Proton rocket blasts off with Russian Express A1R satellite
BY SPACEFLIGHT NOW
Posted: June 10, 2002 @ 0115 GMT
Updated: 1255 GMT

  Proton Proton Proton Proton rocket and Express A1R arrived at the launch pad and was erected upright last week. Liftoff occurred just after dawn at Baikonur. Photo: RSCC webcast
 
A Russian domestic communications craft was successfully trucked into space today atop Proton rocket to replace a sister-satellite that crashed to Earth in a failed launch nearly three years ago.

The Khrunichev Proton rocket launched at 0114 GMT (9:14 p.m. EDT Sunday) from the Baikonur Cosmodrome launch site in the Kazakhstan desert. The Express A1R spacecraft took a multi-hour ride to its intended high orbit, deploying from the Energia-built Block DM upper stage at 0758 GMT (3:58 a.m. EDT), officials said.

The satellite takes the place of Express A1, which was destroyed minutes after liftoff in October 1999 when the Proton rocket launching it suffered an engine malfunction due to poor workmanship.

Express A1R becomes the third and last of the next-generation Express A series to reach orbit, after two successful launches in 2000. A third-generation Express AM is now in the works, the Russian Satellite Communications Company said in a statement.

The Express A1R spacecraft will guide itself into a circular geostationary orbit 22,300 miles above Earth. There it will appear to hover above a point on the equator at 40 degrees East longitude, or over eastern Africa.

The craft's 12 C-band and five Ku-band transponders will handle television and radio broadcasting services, as well as mobile telephony, data transmission, video conferencing and high-speed Internet.
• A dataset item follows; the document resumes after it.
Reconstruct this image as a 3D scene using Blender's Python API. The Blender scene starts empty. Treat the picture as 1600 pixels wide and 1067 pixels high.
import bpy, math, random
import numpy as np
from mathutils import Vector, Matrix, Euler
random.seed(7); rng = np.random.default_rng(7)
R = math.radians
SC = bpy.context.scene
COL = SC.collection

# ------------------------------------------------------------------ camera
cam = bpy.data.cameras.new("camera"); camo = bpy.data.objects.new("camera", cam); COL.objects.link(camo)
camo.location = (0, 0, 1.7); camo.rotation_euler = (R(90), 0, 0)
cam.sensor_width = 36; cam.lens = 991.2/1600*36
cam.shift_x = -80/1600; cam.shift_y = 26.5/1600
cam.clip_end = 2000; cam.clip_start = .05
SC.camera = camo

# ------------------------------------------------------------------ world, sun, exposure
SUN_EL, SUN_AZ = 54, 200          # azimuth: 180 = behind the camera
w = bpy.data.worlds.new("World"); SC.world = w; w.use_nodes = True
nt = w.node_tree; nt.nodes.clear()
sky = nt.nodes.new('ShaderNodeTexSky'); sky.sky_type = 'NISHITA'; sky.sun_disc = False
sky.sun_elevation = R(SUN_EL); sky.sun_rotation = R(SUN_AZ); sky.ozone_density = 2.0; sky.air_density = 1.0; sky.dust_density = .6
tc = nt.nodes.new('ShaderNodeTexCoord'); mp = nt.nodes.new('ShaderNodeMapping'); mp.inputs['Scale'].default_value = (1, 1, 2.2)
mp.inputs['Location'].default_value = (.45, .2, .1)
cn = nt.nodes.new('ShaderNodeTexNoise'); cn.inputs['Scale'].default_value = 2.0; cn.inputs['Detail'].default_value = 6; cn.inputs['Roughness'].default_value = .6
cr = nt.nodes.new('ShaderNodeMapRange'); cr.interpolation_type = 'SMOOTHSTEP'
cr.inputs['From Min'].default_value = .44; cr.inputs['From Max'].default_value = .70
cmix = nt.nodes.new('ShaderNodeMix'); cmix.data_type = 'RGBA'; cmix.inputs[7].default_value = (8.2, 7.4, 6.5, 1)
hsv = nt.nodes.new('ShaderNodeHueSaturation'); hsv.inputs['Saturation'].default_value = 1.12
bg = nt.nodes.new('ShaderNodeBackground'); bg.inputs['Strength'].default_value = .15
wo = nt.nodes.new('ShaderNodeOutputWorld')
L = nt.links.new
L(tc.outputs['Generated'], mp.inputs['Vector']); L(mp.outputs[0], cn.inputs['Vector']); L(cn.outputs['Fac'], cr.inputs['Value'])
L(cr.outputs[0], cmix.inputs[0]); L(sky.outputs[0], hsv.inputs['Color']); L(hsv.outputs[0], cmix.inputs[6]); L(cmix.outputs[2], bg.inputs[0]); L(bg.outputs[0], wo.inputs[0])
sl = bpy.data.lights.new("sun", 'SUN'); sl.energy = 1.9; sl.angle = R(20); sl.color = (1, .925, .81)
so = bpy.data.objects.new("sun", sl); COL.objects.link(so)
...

The 5,700-pound satellite will operate in orbit for at least 7 years.

  Express-A
An artist's concept of an Express-A series satellite in space. Photo: Intersputnik
 
The spacecraft bus was manufactured by NPO-PM of Krasnoyarsk, Russia. Alcatel Space of France furnished the communications payload aboard Express A1R.

Officials say that the Express A fleet represents an effort to renovate Russia's aging communications satellite system that can no longer handle the communications traffic in Russia and surrounding regions.

The Russian Satellite Communications Company and the Intersputnik organization will both use parts of Express A1R's capacity and capabilities, splitting the satellite's services between the Russian government and the commercial market.

The next scheduled Proton launch is targeted for on June 22 when the Echostar 8 direct-to-home TV broadcasting satellite will be lofted into orbit. The mission will be carried out by International Launch Services, the joint American-Russian venture that globally markets Atlas and Proton rockets.

After that, the next mission for ILS is the inaugural flight of the Atlas 5 rocket, currently slated for July 29 from Cape Canaveral, Florida.